**Exercise prompt:** Repeat every line, exactly, from the very first through the one where "lathe(bm, [(.012, 0), (.008, .01), (0, .016)], n=8);" appears. Add nothing else.

== == ==

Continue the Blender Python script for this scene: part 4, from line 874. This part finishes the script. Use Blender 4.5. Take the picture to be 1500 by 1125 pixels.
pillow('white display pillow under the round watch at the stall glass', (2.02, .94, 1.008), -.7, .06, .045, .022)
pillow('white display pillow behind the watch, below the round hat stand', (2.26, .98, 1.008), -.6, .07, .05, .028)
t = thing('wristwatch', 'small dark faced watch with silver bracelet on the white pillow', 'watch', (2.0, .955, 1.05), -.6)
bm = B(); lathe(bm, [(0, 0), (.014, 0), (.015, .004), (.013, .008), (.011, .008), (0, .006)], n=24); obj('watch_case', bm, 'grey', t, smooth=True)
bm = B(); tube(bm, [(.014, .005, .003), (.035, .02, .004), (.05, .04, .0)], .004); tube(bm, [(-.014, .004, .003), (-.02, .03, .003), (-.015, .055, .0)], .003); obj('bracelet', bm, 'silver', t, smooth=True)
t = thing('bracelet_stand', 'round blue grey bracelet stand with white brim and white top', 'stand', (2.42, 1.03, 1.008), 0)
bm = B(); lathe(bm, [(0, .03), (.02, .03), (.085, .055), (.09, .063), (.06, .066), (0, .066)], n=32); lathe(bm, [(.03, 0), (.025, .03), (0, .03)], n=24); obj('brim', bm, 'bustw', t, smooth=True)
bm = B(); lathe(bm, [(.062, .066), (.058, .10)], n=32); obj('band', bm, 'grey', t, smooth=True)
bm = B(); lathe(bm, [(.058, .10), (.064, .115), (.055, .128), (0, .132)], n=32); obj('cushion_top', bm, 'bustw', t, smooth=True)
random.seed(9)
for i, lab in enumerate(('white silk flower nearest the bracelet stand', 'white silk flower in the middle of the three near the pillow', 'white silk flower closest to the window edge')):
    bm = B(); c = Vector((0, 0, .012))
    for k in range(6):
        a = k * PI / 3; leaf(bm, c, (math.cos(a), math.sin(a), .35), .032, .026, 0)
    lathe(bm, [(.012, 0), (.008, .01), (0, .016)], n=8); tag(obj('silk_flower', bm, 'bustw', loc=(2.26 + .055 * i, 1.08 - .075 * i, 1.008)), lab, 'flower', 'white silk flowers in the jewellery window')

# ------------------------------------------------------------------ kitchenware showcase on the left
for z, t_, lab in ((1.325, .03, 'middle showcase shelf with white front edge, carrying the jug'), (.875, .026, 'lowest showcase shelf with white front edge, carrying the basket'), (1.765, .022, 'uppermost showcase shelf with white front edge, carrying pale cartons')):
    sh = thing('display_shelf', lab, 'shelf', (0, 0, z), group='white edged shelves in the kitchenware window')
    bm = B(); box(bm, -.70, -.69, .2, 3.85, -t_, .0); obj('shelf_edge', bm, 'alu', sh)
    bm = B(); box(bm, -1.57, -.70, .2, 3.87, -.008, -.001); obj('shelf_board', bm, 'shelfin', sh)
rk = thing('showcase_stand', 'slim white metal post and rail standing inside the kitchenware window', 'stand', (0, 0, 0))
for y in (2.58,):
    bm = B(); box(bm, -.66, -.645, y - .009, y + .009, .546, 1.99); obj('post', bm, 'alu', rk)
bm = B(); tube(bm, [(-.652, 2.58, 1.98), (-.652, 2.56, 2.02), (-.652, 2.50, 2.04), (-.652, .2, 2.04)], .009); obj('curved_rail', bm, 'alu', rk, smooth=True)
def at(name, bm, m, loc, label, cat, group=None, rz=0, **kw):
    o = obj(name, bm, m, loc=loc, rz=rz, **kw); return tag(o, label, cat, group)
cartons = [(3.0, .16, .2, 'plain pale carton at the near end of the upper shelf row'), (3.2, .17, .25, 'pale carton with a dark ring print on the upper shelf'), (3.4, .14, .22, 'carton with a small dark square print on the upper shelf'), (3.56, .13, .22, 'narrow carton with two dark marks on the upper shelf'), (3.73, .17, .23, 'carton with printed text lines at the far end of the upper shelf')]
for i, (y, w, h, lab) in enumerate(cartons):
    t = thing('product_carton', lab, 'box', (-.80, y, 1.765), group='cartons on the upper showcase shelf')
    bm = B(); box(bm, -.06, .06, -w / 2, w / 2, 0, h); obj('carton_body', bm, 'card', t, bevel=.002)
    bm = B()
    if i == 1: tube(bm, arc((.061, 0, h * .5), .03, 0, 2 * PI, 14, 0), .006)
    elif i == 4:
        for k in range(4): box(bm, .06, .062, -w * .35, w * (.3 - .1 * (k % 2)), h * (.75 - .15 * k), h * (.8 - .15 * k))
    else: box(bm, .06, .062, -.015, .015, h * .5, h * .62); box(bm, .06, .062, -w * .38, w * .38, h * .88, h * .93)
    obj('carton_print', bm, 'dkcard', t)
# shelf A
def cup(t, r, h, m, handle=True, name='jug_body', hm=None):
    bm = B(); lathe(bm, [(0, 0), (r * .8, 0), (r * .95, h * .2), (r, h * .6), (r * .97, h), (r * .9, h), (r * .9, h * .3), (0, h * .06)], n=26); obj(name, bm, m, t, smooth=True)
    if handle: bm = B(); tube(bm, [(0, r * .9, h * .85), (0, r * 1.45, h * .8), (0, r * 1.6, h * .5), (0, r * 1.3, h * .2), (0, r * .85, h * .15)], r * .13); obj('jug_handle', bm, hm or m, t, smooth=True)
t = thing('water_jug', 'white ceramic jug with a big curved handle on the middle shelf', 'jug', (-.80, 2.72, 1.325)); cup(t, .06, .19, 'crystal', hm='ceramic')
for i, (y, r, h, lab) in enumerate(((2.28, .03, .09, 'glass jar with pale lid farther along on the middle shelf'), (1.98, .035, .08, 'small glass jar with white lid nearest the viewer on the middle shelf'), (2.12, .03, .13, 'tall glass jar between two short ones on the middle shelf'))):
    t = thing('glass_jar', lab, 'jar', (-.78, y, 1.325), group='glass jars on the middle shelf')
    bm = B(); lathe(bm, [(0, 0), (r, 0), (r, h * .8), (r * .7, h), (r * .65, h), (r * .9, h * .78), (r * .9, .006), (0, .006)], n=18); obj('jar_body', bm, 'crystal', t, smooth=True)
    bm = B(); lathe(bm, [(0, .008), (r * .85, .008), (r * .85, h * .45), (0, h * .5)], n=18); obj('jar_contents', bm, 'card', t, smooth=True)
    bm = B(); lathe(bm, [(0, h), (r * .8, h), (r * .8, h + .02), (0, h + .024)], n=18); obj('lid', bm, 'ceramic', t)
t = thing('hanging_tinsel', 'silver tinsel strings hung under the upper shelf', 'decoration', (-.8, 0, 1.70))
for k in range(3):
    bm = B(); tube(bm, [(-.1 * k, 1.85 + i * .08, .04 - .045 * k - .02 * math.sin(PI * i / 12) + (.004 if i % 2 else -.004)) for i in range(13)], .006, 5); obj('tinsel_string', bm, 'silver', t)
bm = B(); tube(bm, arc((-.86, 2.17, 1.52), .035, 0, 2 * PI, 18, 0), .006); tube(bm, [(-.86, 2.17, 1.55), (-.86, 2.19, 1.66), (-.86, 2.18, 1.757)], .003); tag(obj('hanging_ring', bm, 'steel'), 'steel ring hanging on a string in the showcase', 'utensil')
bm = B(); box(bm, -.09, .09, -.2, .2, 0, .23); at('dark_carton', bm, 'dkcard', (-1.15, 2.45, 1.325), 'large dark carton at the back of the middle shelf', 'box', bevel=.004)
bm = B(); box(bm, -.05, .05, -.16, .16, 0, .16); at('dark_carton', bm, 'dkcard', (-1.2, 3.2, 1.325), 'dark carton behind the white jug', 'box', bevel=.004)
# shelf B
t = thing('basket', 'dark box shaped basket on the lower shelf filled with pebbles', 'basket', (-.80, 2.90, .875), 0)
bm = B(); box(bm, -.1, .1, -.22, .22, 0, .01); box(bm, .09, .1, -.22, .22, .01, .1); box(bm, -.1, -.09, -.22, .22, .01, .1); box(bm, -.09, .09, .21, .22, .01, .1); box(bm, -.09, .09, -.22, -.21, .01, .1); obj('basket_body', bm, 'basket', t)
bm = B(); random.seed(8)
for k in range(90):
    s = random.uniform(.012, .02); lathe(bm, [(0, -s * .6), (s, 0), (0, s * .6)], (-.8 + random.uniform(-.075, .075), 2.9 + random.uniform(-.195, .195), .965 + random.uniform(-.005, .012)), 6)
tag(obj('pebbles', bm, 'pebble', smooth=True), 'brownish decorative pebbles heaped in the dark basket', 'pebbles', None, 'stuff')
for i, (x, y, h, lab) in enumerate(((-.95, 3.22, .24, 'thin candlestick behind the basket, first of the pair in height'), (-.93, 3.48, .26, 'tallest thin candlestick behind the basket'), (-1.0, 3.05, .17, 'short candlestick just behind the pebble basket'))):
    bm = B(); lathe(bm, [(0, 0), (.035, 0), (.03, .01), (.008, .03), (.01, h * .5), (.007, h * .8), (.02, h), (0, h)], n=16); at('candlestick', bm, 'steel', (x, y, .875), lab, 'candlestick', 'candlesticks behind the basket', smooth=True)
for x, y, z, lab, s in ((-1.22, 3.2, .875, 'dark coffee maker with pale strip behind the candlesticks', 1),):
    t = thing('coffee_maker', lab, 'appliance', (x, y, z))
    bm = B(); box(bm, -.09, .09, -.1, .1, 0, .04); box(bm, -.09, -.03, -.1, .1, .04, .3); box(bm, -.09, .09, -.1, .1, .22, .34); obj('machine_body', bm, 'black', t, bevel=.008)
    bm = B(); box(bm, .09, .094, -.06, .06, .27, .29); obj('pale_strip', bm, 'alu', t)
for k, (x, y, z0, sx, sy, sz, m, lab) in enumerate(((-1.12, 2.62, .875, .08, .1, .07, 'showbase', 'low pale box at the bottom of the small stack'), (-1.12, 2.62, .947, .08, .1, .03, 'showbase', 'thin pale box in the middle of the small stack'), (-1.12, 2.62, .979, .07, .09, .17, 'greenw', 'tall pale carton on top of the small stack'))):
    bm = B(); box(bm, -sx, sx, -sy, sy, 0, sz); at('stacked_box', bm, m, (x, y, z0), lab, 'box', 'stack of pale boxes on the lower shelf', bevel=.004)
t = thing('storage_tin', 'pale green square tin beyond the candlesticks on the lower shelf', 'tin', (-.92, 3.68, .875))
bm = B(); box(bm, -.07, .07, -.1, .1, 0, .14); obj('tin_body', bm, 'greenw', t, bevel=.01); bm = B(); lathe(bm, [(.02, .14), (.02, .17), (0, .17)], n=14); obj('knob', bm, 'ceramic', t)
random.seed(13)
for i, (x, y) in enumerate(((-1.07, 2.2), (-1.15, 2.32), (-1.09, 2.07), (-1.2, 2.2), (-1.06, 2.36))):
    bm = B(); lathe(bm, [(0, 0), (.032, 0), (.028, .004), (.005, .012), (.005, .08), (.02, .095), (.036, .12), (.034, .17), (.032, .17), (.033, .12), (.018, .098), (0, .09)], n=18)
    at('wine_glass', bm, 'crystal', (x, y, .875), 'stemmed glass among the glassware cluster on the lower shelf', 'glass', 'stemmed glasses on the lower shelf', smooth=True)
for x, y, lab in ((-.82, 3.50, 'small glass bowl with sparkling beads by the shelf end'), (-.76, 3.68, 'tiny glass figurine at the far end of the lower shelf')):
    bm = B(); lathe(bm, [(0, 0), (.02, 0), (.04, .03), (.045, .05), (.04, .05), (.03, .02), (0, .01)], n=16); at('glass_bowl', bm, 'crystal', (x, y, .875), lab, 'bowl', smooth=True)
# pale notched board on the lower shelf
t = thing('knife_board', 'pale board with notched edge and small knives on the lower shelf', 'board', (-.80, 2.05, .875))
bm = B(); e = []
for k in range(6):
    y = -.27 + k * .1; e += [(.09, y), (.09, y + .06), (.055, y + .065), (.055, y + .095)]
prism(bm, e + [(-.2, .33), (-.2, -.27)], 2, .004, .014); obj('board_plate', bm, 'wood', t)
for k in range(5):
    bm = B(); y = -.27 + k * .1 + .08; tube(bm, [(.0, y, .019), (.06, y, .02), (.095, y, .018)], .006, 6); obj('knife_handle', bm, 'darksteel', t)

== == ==

**Worked answer:**
Continue the Blender Python script for this scene: part 4, from line 874. This part finishes the script. Use Blender 4.5. Take the picture to be 1500 by 1125 pixels.
pillow('white display pillow under the round watch at the stall glass', (2.02, .94, 1.008), -.7, .06, .045, .022)
pillow('white display pillow behind the watch, below the round hat stand', (2.26, .98, 1.008), -.6, .07, .05, .028)
t = thing('wristwatch', 'small dark faced watch with silver bracelet on the white pillow', 'watch', (2.0, .955, 1.05), -.6)
bm = B(); lathe(bm, [(0, 0), (.014, 0), (.015, .004), (.013, .008), (.011, .008), (0, .006)], n=24); obj('watch_case', bm, 'grey', t, smooth=True)
bm = B(); tube(bm, [(.014, .005, .003), (.035, .02, .004), (.05, .04, .0)], .004); tube(bm, [(-.014, .004, .003), (-.02, .03, .003), (-.015, .055, .0)], .003); obj('bracelet', bm, 'silver', t, smooth=True)
t = thing('bracelet_stand', 'round blue grey bracelet stand with white brim and white top', 'stand', (2.42, 1.03, 1.008), 0)
bm = B(); lathe(bm, [(0, .03), (.02, .03), (.085, .055), (.09, .063), (.06, .066), (0, .066)], n=32); lathe(bm, [(.03, 0), (.025, .03), (0, .03)], n=24); obj('brim', bm, 'bustw', t, smooth=True)
bm = B(); lathe(bm, [(.062, .066), (.058, .10)], n=32); obj('band', bm, 'grey', t, smooth=True)
bm = B(); lathe(bm, [(.058, .10), (.064, .115), (.055, .128), (0, .132)], n=32); obj('cushion_top', bm, 'bustw', t, smooth=True)
random.seed(9)
for i, lab in enumerate(('white silk flower nearest the bracelet stand', 'white silk flower in the middle of the three near the pillow', 'white silk flower closest to the window edge')):
    bm = B(); c = Vector((0, 0, .012))
    for k in range(6):
        a = k * PI / 3; leaf(bm, c, (math.cos(a), math.sin(a), .35), .032, .026, 0)
    lathe(bm, [(.012, 0), (.008, .01), (0, .016)], n=8); tag(obj('silk_flower', bm, 'bustw', loc=(2.26 + .055 * i, 1.08 - .075 * i, 1.008)), lab, 'flower', 'white silk flowers in the jewellery window')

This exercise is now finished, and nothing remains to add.